The damaging storms got triggered close to the arid regions located at the Rajasthan-Haryana border by afternoon. “Initially, they were small in size and of single cell structure, but in a few hours, rapidly evolved to form a system called Mesoscale Convective System (MCS). Such MCS are known to produce damaging winds, typically due to the presence of gust fronts,” Deoras said.

The troposphere is the lowest region of the atmosphere, up from the Earth’s surface to about 10 km. MCS is a collection of thunderstorms that act as a system. An MCS can spread across an entire state and last more than 12 hours. A thunderstorm is a rain shower with thunder and lightning.

A gust front is the leading edge of rain-cooled air that clashes with warmer thunderstorm inflow, characterised by a wind shift, temperature drop, and gusty winds out ahead of a thunderstorm. Gusts denote rapid fluctuations in the wind speed with a variation of 10 knots (18.52 kmph) or more between peaks and lulls. The speed of the gust is measured as the maximum instantaneous wind speed.

Short lead

Thunderstorms could be forecast two days in advance, while they are still forming, though their intensity and the exact location could be predicted only closer to the event, leaving very short lead time of say, two hours, scientists said. Sridhar Balasubramanian, a meteorology expert and associate professor at the Indian Institute of Technology-Bombay, told indiaclimatedialogue.net that radar observation could track and predict the direction of thunderstorm and issue local forecasts even within that lead-time and save lives.

Now the challenges are three-fold — technical measures that are needed for such localised forecasts, the expertise in interpreting and communicating the event, and mechanism to disseminate forecasts.

For the forecast, IMD is well placed with a line of Indian Space Research Organisation weather satellites and a nationwide system of weather stations with trained scientists and forecasters. They detect thunderstorms through satellites and radars.

Satellites take snapshots of the Earth from space, locating clouds, and detecting temperature differences. They watch for fast growing clouds, a tell tale mark of a potential thunderstorm. Clouds with cold tops, for instance, are usually very high up, and could be a thunderstorm. The satellites track these clouds to see where the storm hits next.

On the ground, radars play and important role. IMD has a radar network, offering a range of forecast services and products. IMD’s modernisation includes expanding its Doppler radar network. Doppler radars work by sending out electromagnetic waves that bounceback from moving objects in the air such as rain clouds.

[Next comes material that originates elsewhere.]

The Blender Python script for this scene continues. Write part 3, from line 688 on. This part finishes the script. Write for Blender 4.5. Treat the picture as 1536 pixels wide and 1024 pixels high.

Analysing the way they bounce back, forecasters determine how heavy the rain is, where it is going, and whether there is hail. They can even show how the wind is blowing near and inside a storm system. As a US National Severe Storm Laboratory (NSSL) primer explains: “This is helpful in understanding what kinds of hazards the thunderstorm might have (tornado, microburst, gust fronts etc.) associated with it. It also helps us understand how the thunderstorm is feeding itself.”

Nowcasting

The Doppler radars can aid forecasts two or three hours prior to severe weather events. The process is called nowcasting, a technique for very short-range forecasting that maps the current weather, and uses an estimate of its speed and direction of movement to forecast the weather a short period ahead.

Though IMD officials are confident about their forecasting capabilities, independent experts said the nowcasting could be vastly improved. “The forecast of thunderstorms can be improved if we have a higher resolution weather model that is updated more frequently than the existing models, as capturing localised convection initiation is crucial,” Deoras pointed out to indiaclimatedialogue.net.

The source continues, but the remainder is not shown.